(Task to complete): Using the material that follows, identify and copy each line with the string "Blender".

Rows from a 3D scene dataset
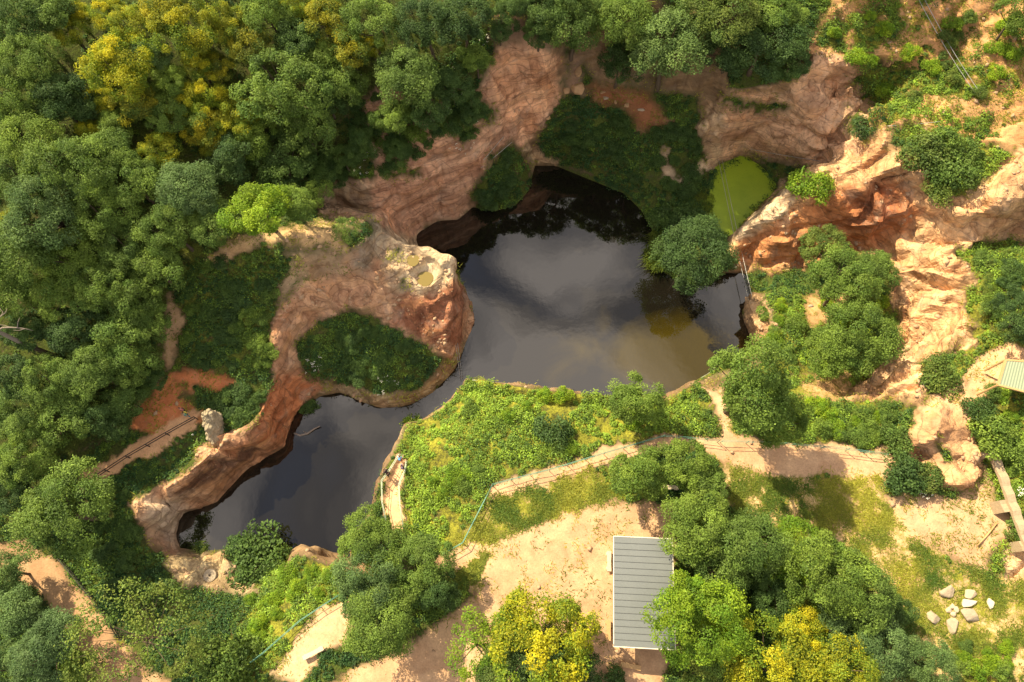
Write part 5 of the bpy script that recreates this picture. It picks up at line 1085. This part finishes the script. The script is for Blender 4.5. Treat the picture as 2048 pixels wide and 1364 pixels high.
# ------------------------------------------------------------------ people
def skin(name, verts, edges, rads, m, parent, sub=1, root=0):
    me = bpy.data.meshes.new(name); me.from_pydata(verts, edges, []); o = link(name, me, m, parent)
    md = o.modifiers.new('skin', 'SKIN'); md.use_smooth_shade = True
    for i, sv in enumerate(me.skin_vertices[0].data): sv.radius = (rads[i], rads[i]) if not isinstance(rads[i], tuple) else rads[i]; sv.use_root = (i == root)
    s_ = o.modifiers.new('sub', 'SUBSURF'); s_.levels = sub; s_.render_levels = sub; return o
PC = {'skin': simple('skin_tone', (.52, .30, .20), .6, 0, 1, .05), 'hair': simple('brown_hair', (.07, .035, .018), .7), 'hair2': simple('dark_hair', (.02, .015, .012), .7)}
def cloth(name, c): return simple(name, c, .85, 0, 1, .12)
def person(base, face, label, shirt, legs, hair='hair', pack=None, lean=.12, shorts=True, arms='rail', h=1.72, short_sleeve=True):
    x, y = base; root = empty('person', (x, y, gz(x, y)), face, h / 1.75); tag(root, label, 'person', 'visitors')
    L_ = lean
    v = [(0,0,.95),(0,L_*.4,1.12),(0,L_*.9,1.36),(0,L_*1.15,1.47),(0,L_*1.3,1.56),(0,L_*1.45,1.66),(0,L_*1.4,1.72)]; e = [(0,1),(1,2),(2,3),(3,4),(4,5),(5,6)]
    r = [(.15,.11),(.135,.10),(.16,.105),(.085,.075),(.052,.052),(.078,.095),(.06,.075)]
    hands = {'rail': (.24, .36, 1.02), 'down': (.27, .05, .80), 'chest': (.12, .30, 1.2)}[arms]
    for s in (-1, 1):
        k = len(v); hx, hy, hz = hands
        v += [(s*.19, L_*.95, 1.40), (s*.26, L_*.5+.06, 1.13), (s*hx, hy, hz), (s*(hx-.005), hy+.07, hz-.02)]; e += [(2,k),(k,k+1),(k+1,k+2),(k+2,k+3)]; r += [.062,.045,.032,.034]
        for f, (ox, ln_) in enumerate(((-.028,.07),(-.010,.082),(.010,.078),(.026,.062))):
            q = len(v); v += [(s*(hx+ox), hy+.075+ln_*.55, hz-.025), (s*(hx+ox), hy+.075+ln_, hz-.05)]; e += [(k+3,q),(q,q+1)]; r += [.010,.008]
        q = len(v); v += [(s*(hx-.045), hy+.05, hz-.01), (s*(hx-.06), hy+.09, hz-.025)]; e += [(k+2,q),(q,q+1)]; r += [.011,.009]
        k = len(v); v += [(s*.10, 0, .88), (s*.115, .03, .49), (s*.12, -.01, .09), (s*.125, .13, .035)]; e += [(0,k),(k,k+1),(k+1,k+2),(k+2,k+3)]; r += [.098,.062,.042,.04]
    skin('body', v, e, r, PC['skin'], root)
    sv = [(0,0,.98),(0,L_*.4,1.12),(0,L_*.9,1.36),(0,L_*1.1,1.44)]; se = [(0,1),(1,2),(2,3)]; sr = [(.168,.128),(.152,.118),(.178,.122),(.10,.09)]
    for s in (-1, 1):
        k = len(sv); sv += [(s*.195, L_*.95, 1.40), (s*.245, L_*.62+.03, 1.22)]; se += [(2,k),(k,k+1)]; sr += [.082,.07]
        if not short_sleeve: sv += [(s*.26, L_*.5+.06, 1.13), (s*(hands[0]+.005), hands[1]-.04, hands[2]+.01)]; se += [(k+1,k+2),(k+2,k+3)]; sr += [.062,.05]
    skin('shirt', sv, se, sr, shirt, root)
    tv_ = [(0,0,.96)]; te = []; tr_ = [(.172,.13)]
    for s in (-1, 1):
        k = len(tv_); tv_ += [(s*.10,0,.87),(s*.115,.025,.55)]; te += [(0,k),(k,k+1)]; tr_ += [.115,.092]
        if not shorts: tv_ += [(s*.12,-.01,.12)]; te += [(k+1,k+2)]; tr_ += [.068]
    skin('shorts' if shorts else 'trousers', tv_, te, tr_, legs, root)
    skin('hair', [(0,L_*1.35-.035,1.64),(0,L_*1.4-.02,1.73),(0,L_*1.4+.03,1.755)], [(0,1),(1,2)], [.082,.088,.066], PC[hair], root)
    mb = MB()
    for s in (-1, 1): mb.box((s*.03, L_*1.45+.092, 1.672), (.018,.008,.01))
    mb.build('eyes', PC['hair2'], root); mb = MB(); mb.box((0, L_*1.45+.095, 1.64), (.022,.03,.035)); mb.build('nose', PC['skin'], root, bevel=.006)
    mb = MB(); mb.box((0, L_*1.45+.088, 1.61), (.045,.008,.01)); mb.build('mouth', cloth('lips', (.35,.12,.1)), root)
    if pack is not None: MB().box((0, L_*.6-.20, 1.25), (.28,.17,.42), rot=Matrix.Rotation(-L_*.6, 3, 'X')).build('backpack', pack, root, bevel=.04)
    return root
def at(px, py, h=0.): p = hit(px, py, h); return (p[0], p[1])
person(at(803, 922), math.radians(-10), 'person in a light blue top and orange shorts at the lookout tip', cloth('blue_cloth', (.25,.45,.62)), cloth('orange_cloth', (.62,.13,.035)), 'hair', cloth('blue_bag', (.10,.32,.60)))
person(at(807, 938), math.radians(-75), 'person in a purple shirt standing by the land side lookout rail', cloth('purple_cloth', (.20,.14,.26)), cloth('navy_cloth', (.03,.03,.05)), 'hair2', None, .05, True, 'down')
person(at(779, 951), math.radians(50), 'person in dark clothes leaning on the water side lookout rail', cloth('black_cloth', (.05,.035,.035)), cloth('dark_cloth', (.035,.03,.03)), 'hair', None, .3, False, 'rail', 1.75, False)
person(at(373, 824), math.radians(150), 'person in a pink top at the end of the dark path railing', cloth('pink_cloth', (.48,.14,.15)), cloth('dark_cloth2', (.03,.025,.03)), 'hair2', None, .05, False, 'down')
person(at(380, 834), math.radians(160), 'person with a yellow and green pack at the end of the dark path railing', cloth('green_cloth', (.10,.26,.16)), cloth('teal_cloth', (.07,.22,.26)), 'hair', cloth('yellow_bag', (.60,.46,.08)), .05, False, 'down')
# ------------------------------------------------------------------ light
world = bpy.data.worlds.new("World"); sc.world = world; world.use_nodes = True; nt = world.node_tree
for nd in list(nt.nodes): nt.nodes.remove(nd)
EL, AZ = math.radians(42.5), math.radians(-46)     # azimuth from +Y towards +X
sky = N(nt, 'ShaderNodeTexSky'); sky.sky_type = 'NISHITA'; sky.sun_disc = False; sky.sun_elevation = EL; sky.sun_rotation = AZ
bg = N(nt, 'ShaderNodeBackground'); bg.inputs[1].default_value = .09; nt.links.new(sky.outputs[0], bg.inputs[0])
tcw = N(nt, 'ShaderNodeTexCoord'); mpw = N(nt, 'ShaderNodeMapping'); mpw.inputs['Location'].default_value = (1.3, .4, .2); nt.links.new(tcw.outputs['Generated'], mpw.inputs[0])
cl = noise(nt, mpw.outputs[0], 5.5, 3, .45, .6); bg2 = N(nt, 'ShaderNodeBackground'); bg2.inputs[1].default_value = 1.05
nt.links.new(ramp(nt, cl, [(.37, (.12, .11, .105)), (.47, (.40, .36, .33)), (.60, (.85, .75, .66))]), bg2.inputs[0])
mx = N(nt, 'ShaderNodeMixShader'); nt.links.new(ramp(nt, cl, [(.25, .45), (.5, .9)]), mx.inputs[0]); nt.links.new(bg.outputs[0], mx.inputs[1]); nt.links.new(bg2.outputs[0], mx.inputs[2])
wo = N(nt, 'ShaderNodeOutputWorld'); nt.links.new(mx.outputs[0], wo.inputs[0])
sd = bpy.data.lights.new('sun', 'SUN'); sd.energy = 5.0; sd.angle = math.radians(.6); sd.color = (1, .84, .54)
so = bpy.data.objects.new('sun', sd); col.objects.link(so)
dirv = Vector((math.sin(AZ) * math.cos(EL), math.cos(AZ) * math.cos(EL), math.sin(EL))); so.rotation_euler = dirv.to_track_quat('Z', 'Y').to_euler(); so.location = (-60, 60, 90)
sc.view_settings.view_transform = 'Standard'; sc.view_settings.look = 'None'; sc.view_settings.exposure = 1.12; sc.view_settings.gamma = 1
sc.cycles.max_bounces = 6; sc.cycles.diffuse_bounces = 3; sc.cycles.glossy_bounces = 3; sc.cycles.transmission_bounces = 3
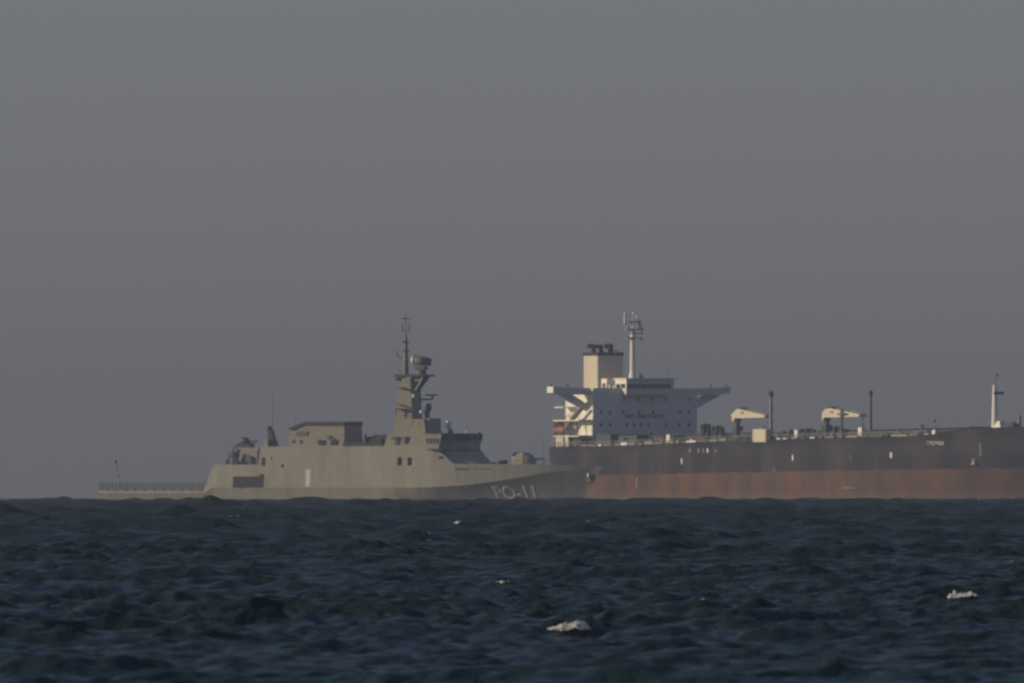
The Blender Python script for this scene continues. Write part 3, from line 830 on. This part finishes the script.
# mast on the wheelhouse roof
zt0 = tz(378.5, 28, 0)
mx_, my_ = 28.0, y_front(632.6, 28.0)
q = MB(); q.tube((mx_, my_, zt0), (mx_, my_, tz(370, 28, 0)), 0.9, 0.62, 10); q.tube((mx_, my_, tz(370, 28, 0)), (mx_, my_, tz(329, 28, 0)), 0.62, 0.5, 10); q.tube((mx_, my_, tz(329, 28, 0)), (mx_, my_, tz(315.5, 28, 0)), 0.16, 0.1, 6)
rm = q.build('radar_mast', 'white', tr)
for (pyy, ya_, yb_) in ((338.0, -1.8, 1.9), (329.5, -1.9, 2.4), (322, -1.6, 1.6)):
    q = MB(); q.box(mx_ - 0.7, mx_ + 0.9, my_ + ya_, my_ + yb_, tz(pyy + 0.5, 28, 0), tz(pyy - 0.6, 28, 0)); q.build('crosstree', 'rail', rm)
for (dy, ya_, yb_) in ((-1.7, 329, 312.5), (1.6, 329, 320), (-0.7, 322, 314), (0.6, 322, 317), (2.3, 335, 327), (-1.7, 338, 335), (2.2, 342, 336)):
    q = MB(); q.tube((mx_, my_ + dy, tz(ya_, 28, 0)), (mx_, my_ + dy, tz(yb_, 28, 0)), 0.12); q.build('aerial', 'rail', rm)
q = MB(); q.tube((mx_ + 0.8, my_, tz(336, 28, 0)), (mx_ + 0.8, my_, tz(334, 28, 0)), 0.2); q.box(mx_ + 0.65, mx_ + 0.95, my_ - 1.2, my_ + 2.0, tz(334, 28, 0), tz(333, 28, 0)); q.build('scanner_bar', 'rail', rm)
for (dy, z0_, z1_) in ((-1.9, 324, 313), (1.1, 322, 314), (1.9, 330, 322), (-1.2, 330, 325)):
    q = MB(); q.box(mx_ - 0.15, mx_ + 0.15, my_ + dy - 0.16, my_ + dy + 0.16, tz(z0_, 28, 0), tz(z1_, 28, 0)); q.build('aerial', 'white', rm)
q = MB(); q.ball((mx_, my_ + 0.3, tz(313.5, 28, 0)), 0.35, 0.35, 0.35); q.build('masthead_lamp', 'white', rm)
for (pxx, ya_, yb_, r0) in ((667, 378, 364, 0.16), (665, 378, 371, 0.1), (640.5, 378, 373, 0.35), (643, 378, 374.5, 0.2), (622, 379, 374, 0.15)):
    y_ = y_front(pxx, 28.5); q = MB(); q.tube((28.5, y_, tz(ya_, 28, 0)), (28.5, y_, tz(yb_, 28, 0)), r0, r0 * 0.5); q.build('aerial', 'rail', wh2)
# satellite platform on the monkey island
y_ = y_front(607.5, 21.5)
q = MB(); q.box(20.6, 23.4, y_ - 1.1, y_ + 1.1, tz(383.4, 22, 0), tz(378.8, 22, 0)); so = q.build('satellite_cabin', 'white', house)
for (dx, dy) in ((0.3, -0.9), (2.5, -0.9), (0.3, 0.9), (2.5, 0.9)):
    q = MB(); q.tube((20.6 + dx, y_ + dy, zroof), (20.6 + dx, y_ + dy, tz(383.4, 22, 0)), 0.3); q.build('leg', 'white', so)
q = MB(); q.tube((22, y_, tz(379, 22, 0)), (22, y_, tz(370.5, 22, 0)), 0.12, 0.08); q.ball((22, y_, tz(370, 22, 0)), 0.25, 0.25, 0.25); q.build('aerial', 'rail', so)

# funnel
fx0, fx1, fw = 4.6, 11.6, 3.15
q = MB(); q.tbox((fx0, fx1, -fw, fw, zd(8)), (fx0, fx1, -fw, fw, tz(355.7, 10, 0)))
fun = q.build('funnel', 'cream', tr)
q = MB(); q.box(fx0 - 0.12, fx1 + 0.12, -fw - 0.12, fw + 0.12, tz(355.7, 10, 0), tz(352.4, 10, 0)); q.build('funnel_cap', 'soot', fun)
for (pxx, rr, hh) in ((592.5, 0.75, 346.0), (600, 0.7, 346.5), (609.5, 0.85, 346.0)):
    y_ = y_front(pxx, 8.5); zz = tz(hh, 10, 0)
    q = MB(); q.tube((8.5, y_ + 0.25, tz(353, 10, 0)), (8.5, y_ + 0.25, zz - 0.1), rr * 0.7, rr * 0.7, 10); q.tube((8.5, y_ + 0.3, zz), (7.8, y_ - 0.9, zz), rr * 0.62, rr * 0.62, 10)
    q.ball((8.5, y_ + 0.25, zz), rr * 0.72, rr * 0.72, rr * 0.66)
    q.build('exhaust_pipe', 'soot', fun)
q = MB(); q.tube((9, 1.4, tz(352.4, 10, 0)), (9, 1.4, tz(350.5, 10, 0)), 0.1); q.tube((9, 3.1, tz(352.4, 10, 0)), (9, 3.1, tz(350.5, 10, 0)), 0.1); q.tube((9, 1.4, tz(350.5, 10, 0)), (9, 3.1, tz(350.5, 10, 0)), 0.1); q.build('railing', 'soot', fun)

# stern mooring gear
for (x_, y_, w_, hh) in ((3, -7, 1.2, 1.1), (6, -9.5, 1.4, 0.9), (9, -12, 1.2, 1.3), (11.5, -14, 1.0, 1.0)):
    q = MB(); q.tube((x_ - w_ / 2, y_, zd(x_) + 0.5), (x_ + w_ / 2, y_, zd(x_) + 0.5), hh * 0.5, hh * 0.5, 10); q.box(x_ - w_ * 0.7, x_ + w_ * 0.7, y_ - 0.5, y_ + 0.5, zd(x_) - 0.05, zd(x_) + 0.3)
    q.build('winch', 'rail', tr)
q = MB(); q.tube((0.6, -8.2, zd(0)), (0.6, -8.2, zd(0) + 2.8), 0.12, 0.08); q.build('flagstaff', 'pipe', tr)

# deck rail along the near side and deck edge gear
def deck_rail(xa_, xb_, mat, hgt=1.1, step=3.0, inset=0.4):
    q = MB(); n_ = int((xb_ - xa_) / step)
    P_ = [(xa_ + (xb_ - xa_) * i / n_) for i in range(n_ + 1)]
    for i, x_ in enumerate(P_):
        y_ = -tb_(x_) + inset
        q.tube((x_, y_, zd(x_)), (x_, y_, zd(x_) + hgt), 0.06, 0.06, 4)
        if i:
            xp = P_[i - 1]; yp = -tb_(xp) + inset
            for hh in (0.37, 0.74, 1.0):
                q.tube((xp, yp, zd(xp) + hgt * hh), (x_, y_, zd(x_) + hgt * hh), 0.055, 0.055, 4)
    return q.build('guard_rail', mat, tr)
deck_rail(2, 196, 'rail')
random.seed(9)
x_ = 40.0
while x_ < 196:
    ln = random.uniform(1.2, 5.0); hh = random.uniform(0.15, 0.7)
    q = MB(); r = []
    for xx in (x_, min(x_ + ln, 197)):
        y_ = -tb_(xx); r.append([(xx, y_ + 0.25, zd(xx) - 0.1), (xx, y_ + 0.25, zd(xx) + hh), (xx, y_ + 0.7, zd(xx) + hh), (xx, y_ + 0.7, zd(xx) - 0.1)])
    q.loft(r); q.build('fairlead' if ln < 2.4 else 'gunwale_bar', random.choice(('rail', 'rail', 'pipe', 'mastgrey', 'letter') if x_ > 96 else ('rail', 'rail', 'letter')), tr)
    x_ += ln + random.uniform(0.3, 3.0 if x_ > 96 else 1.4)
# catwalk and pipe rack down the middle of the deck
pp = MB()
for (y_, dz, rr) in ((-4.2, 1.5, 0.4), (-3.0, 1.5, 0.4), (-1.8, 1.6, 0.35), (3.0, 1.5, 0.4)):
    pp.tube((HF + 3, y_, zd(HF) + dz + 0.4), (112, y_, zd(112) + dz), rr, rr, 8); pp.tube((112, y_, zd(112) + dz), (196, y_, zd(190) + dz - 0.2), rr, rr, 8)
pp.build('cargo_pipe', 'pipe', tr)
cw = MB()
cw.loft([[(HF + 1, -0.8, zd(HF) + 2.5), (HF + 1, 0.8, zd(HF) + 2.5), (HF + 1, 0.8, zd(HF) + 2.7), (HF + 1, -0.8, zd(HF) + 2.7)], [(196, -0.8, zd(190) + 1.9), (196, 0.8, zd(190) + 1.9), (196, 0.8, zd(190) + 2.1), (196, -0.8, zd(190) + 2.1)]])
for i in range(30):
    x_ = HF + 3 + i * 5.6; cw.box(x_, x_ + 0.3, -4.6, 3.4, zd(x_), zd(x_) + 1.9)
cw.build('catwalk', 'pipe', tr)
random.seed(5)
for i in range(46):
    x_ = 34 + i * 3.5 + random.uniform(-1, 1); y_ = random.choice((-16, -12, -7, -2, 3)) + random.uniform(-1.5, 1.5)
    hh = random.choice((1.2, 1.5, 1.8, 2.2, 2.6)) * random.uniform(0.8, 1.1)
    q = MB()
    if i % 3 == 0:
        q.tube((x_, y_, zd(x_) - 0.05), (x_, y_, zd(x_) + hh), 0.18, 0.18); q.ball((x_, y_, zd(x_) + hh), 0.45, 0.45, 0.35, 8, 6)
        q.build('vent', 'pipe', tr)
    elif i % 3 == 1:
        q.tbox((x_ - 1.0, x_ + 1.0, y_ - 0.8, y_ + 0.8, zd(x_) - 0.05), (x_ - 0.8, x_ + 0.8, y_ - 0.7, y_ + 0.7, zd(x_) + hh * 0.6)); q.tube((x_, y_, zd(x_) + hh * .6), (x_, y_, zd(x_) + hh * .8), 0.5, 0.4)
        q.build('hatch', 'pipe', tr)
    else:
        q.tube((x_ - 1, y_, zd(x_) + 0.6), (x_ + 1, y_, zd(x_) + 0.6), 0.5); q.box(x_ - 1.3, x_ + 1.3, y_ - 0.6, y_ + 0.6, zd(x_) - 0.05, zd(x_) + 0.35)
        q.build('winch', 'pipe', tr)
for (xa_, xb_, ya_, yb_, py_) in ((30, 38, -13, -3, 434.5), (39, 49, -12, -6, 435.5), (33, 44, 1, 13, 433.5), (51, 58, -10, -2, 436), (60, 72, -4, 6, 434.5), (75, 84, 2, 10, 433)):
    q = MB(); q.tbox((xa_, xb_, ya_, yb_, zd(xa_) - 0.3), (xa_ + 0.5, xb_ - 0.6, ya_ + 0.4, yb_ - 0.4, tz(py_, xa_, 0))); q.build('pump_house', 'pipe', tr)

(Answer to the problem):
Write part 5 of the bpy script that recreates this picture. It picks up at line 1085. This part finishes the script. The script is for Blender 4.5. Treat the picture as 2048 pixels wide and 1364 pixels high.
The Blender Python script for this scene continues. Write part 3, from line 830 on. This part finishes the script.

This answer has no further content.